Cricket Australia’s goal was to explore the value and possibility of accurately predicting elite batting performance in One Day International cricket (ODI) based on junior performance data. In practical terms, coaches wanted to explore if advanced analytics could assist them to identify which junior players may have the potential to become elite professional players in the future.

Cricket player

The situation

Cricket Australia’s goal was to explore the value and possibility of accurately predicting elite batting performance in One Day International cricket (ODI) based on junior performance data. In practical terms, coaches wanted to explore if advanced analytics could assist them to identify which junior players may have the potential to become elite professional players in the future. We didn’t explore predictions of elite ODI bowling success due to the short time frame of the project.

The approach

We completed a Data Science project over four weeks with the Cricket Australia High Performance team. Our objective was to identify the most relevant characteristics (features) of junior players that might predict elite ODI batting performance using analytics and data science techniques. To do this, we analysed the following data sets:

My Cricket Data:

  • Junior and senior player data from every innings across every club and level in Australia
  • This dataset was used as features in the machine learning modelling

Pathways Data:

  • Data from players who have been selected in an elite ‘pathways’ squad
  • This dataset was used to firstly determine whether a player had made the elite ODI Australian team, and then to match their elite data to their My Cricket junior performance data.

Results

Descriptive statistics

We found that junior players from U15s to U19s who made ODI teams tended to have higher (but not statistically-significant) batting averages.

batting averages

There was also an obvious difference (albeit non-statistically significant) between the number of dismissals per century scored. We found that the junior players who went on to be selected in ODI teams were dismissed less per century scored, indicating they were scoring centuries more frequently and/or scoring centuries in more ‘not out’ innings.

Dismissals per century

Machine learning

Using machine learning2, we found that the most predictive characteristics that relate to batting performance are batting average (‘Batting avg all’ is the total runs divided by total innings, compared to the traditional ‘Batting avg’ calculation of total runs divided by total innings where dismissed), high score, total runs ( ‘Total runs with balls’ is the  total runs divided by total balls faced), and total balls faced (indicating that better batters tend to face more balls in their career). While there were data limitations with properly differentiating between elite and non-elite players, these findings can still provide coaches with insights on which characteristics to prioritise when making decisions on which players to offer development contracts.

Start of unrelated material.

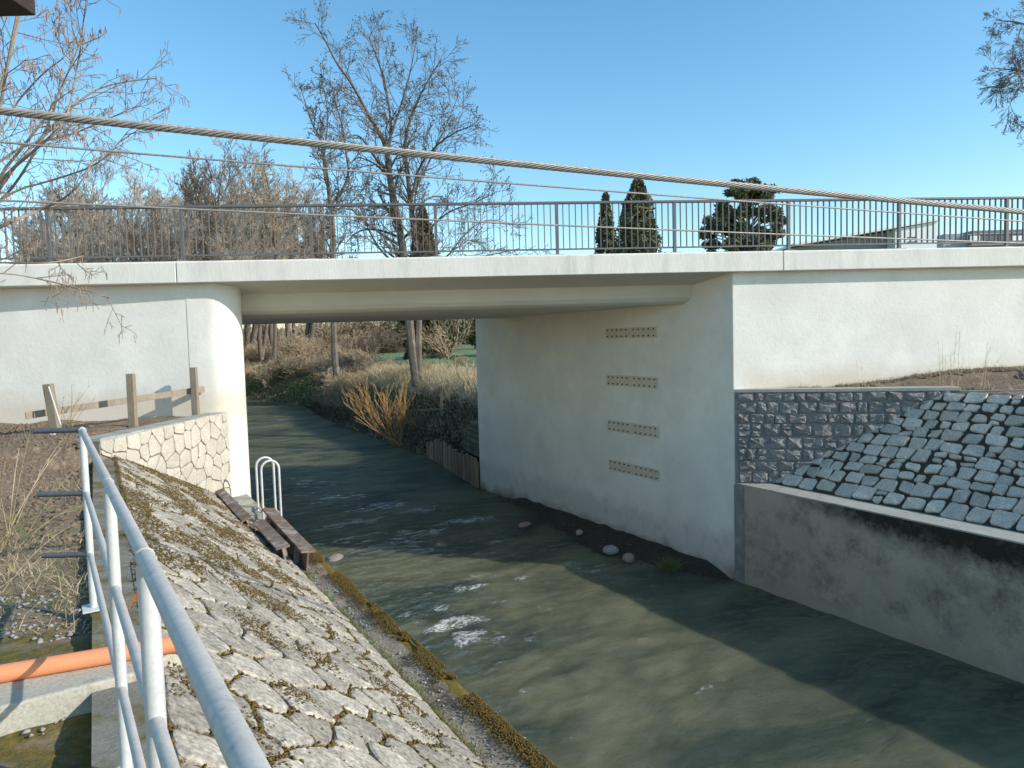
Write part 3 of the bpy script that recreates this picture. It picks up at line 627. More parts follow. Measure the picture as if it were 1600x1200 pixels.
mb = MB(); mb.prism([tuple(P2(-.26, .03)), tuple(P2(-.015, .03)), tuple(P2(-.015, -.3)), tuple(P2(-.26, -.3))], -1.2, 1.99); part('end_pilaster', mb, M['concrete'], rw, bevel=.01)
mb = MB(); 
for tj in (-9.2, -13.8): mb.prism([tuple(P2(tj, .02)), tuple(P2(tj+.02, .02)), tuple(P2(tj+.02, -.05)), tuple(P2(tj, -.05))], -1, 1.94)
part('joint_strip', mb, M['dark_joint'], rw)

# ------------------------------------------------------------------ scatter and branch builders
def blades(base, hgt, wid, lean, r, seg=2):
    """bent tapering blades; base (N,3), hgt (N,), wid (N,)"""
    N = len(base); az = r.uniform(0, 2*np.pi, N); fa = r.uniform(0, 2*np.pi, N); l = lean*r.uniform(.2, 1.2, N)
    out = np.stack([np.cos(az), np.sin(az), np.zeros(N)], 1); sd = np.stack([np.cos(fa), np.sin(fa), np.zeros(N)], 1); V = []
    for k in range(seg+1):
        f = k/seg; c = base+out*(hgt*l*f*f)[:, None]+np.array([0, 0, 1.])*(hgt*f*(1-.25*l*f))[:, None]; w = (wid*(1-f*.85))[:, None]; V += [c-sd*w, c+sd*w]
    V = np.stack(V, 1); k = 2*(seg+1); o = (np.arange(N)*k)[:, None]
    F = np.concatenate([np.stack([o[:, 0]+2*i, o[:, 0]+2*i+1, o[:, 0]+2*i+3, o[:, 0]+2*i+2], 1) for i in range(seg)])
    return V.reshape(-1, 3), F
def cards(cen, size, r, asp=.6, up=0.):
    N = len(cen); a = r.normal(size=(N, 3)); a[:, 2] *= (1-up); a /= np.linalg.norm(a, axis=1)[:, None]; c = r.normal(size=(N, 3)); c -= a*(a*c).sum(1)[:, None]; c /= np.linalg.norm(c, axis=1)[:, None]
    s = np.broadcast_to(size, (N,))[:, None]; V = np.stack([cen-a*s, cen+c*s*asp, cen+a*s, cen-c*s*asp], 1)
    return V.reshape(-1, 3), (np.arange(N)*4)[:, None]+np.arange(4)
OCT = np.array([(1, 0, 0), (0, 1, 0), (-1, 0, 0), (0, -1, 0), (0, 0, 1), (0, 0, -1)], float); OCF = np.array([(0, 1, 4), (1, 2, 4), (2, 3, 4), (3, 0, 4), (1, 0, 5), (2, 1, 5), (3, 2, 5), (0, 3, 5)])
def lumps(cen, size, r, flat=.5, nrm=None):
    N = len(cen); a = r.uniform(0, 6.28, N); s = np.asarray(size)*np.ones(N); V = OCT[None]*(1+r.uniform(-.35, .35, (N, 6, 1))); V = V*s[:, None, None]*np.array([1, 1, flat])
    x = V[..., 0]*np.cos(a)[:, None]-V[..., 1]*np.sin(a)[:, None]; y = V[..., 0]*np.sin(a)[:, None]+V[..., 1]*np.cos(a)[:, None]; V = np.stack([x, y, V[..., 2]], -1)
    if nrm is not None: V = np.einsum('nkj,ij->nki', V, nrm)
    V = V+cen[:, None, :]; return V.reshape(-1, 3), ((np.arange(N)*6)[:, None, None]+OCF[None]).reshape(-1, 3)
def stuff(name, VF, mt, label, cat, smooth=False):
    o = obj(name, mesh_np(name, VF[0], VF[1], mt, smooth)); return tag(o, label, cat, kind='stuff')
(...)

Predicting batting performance

Business outcomes

Mantel Group provided Cricket Australia with insights derived from a pilot data science project aiming to identify the characteristics in junior cricketers that are related to elite ODI batting performance. To build this data-driven decision making into their selection processes, we recommended building a management dashboard that surfaces the relevant predictive metrics for each junior player to enable selection decisions for representative squads. To improve machine learning predictions, we also recommended identifying a more homogenous group of players who face more comparable playing conditions to those faced by elite players.

Critical to the project’s success was early engagement with the cricket subject matter experts (SMEs) to agree on the business problems, and also the technical SMEs to understand the data and limitations. It was also beneficial to have deep and early engagement with Cricket Australia’s data scientists to understand their previous work and feature selection and engineering to build off and prevent repetition of previous work.

1 https://www.cricketaustralia.com.au/about/our-strategy

2 We have used random forest models for “feature selection”. Random forest models are a powerful type of ensemble model, which combines the results of a number of decision-tree models, using independent random samples of the data (bootstrapping).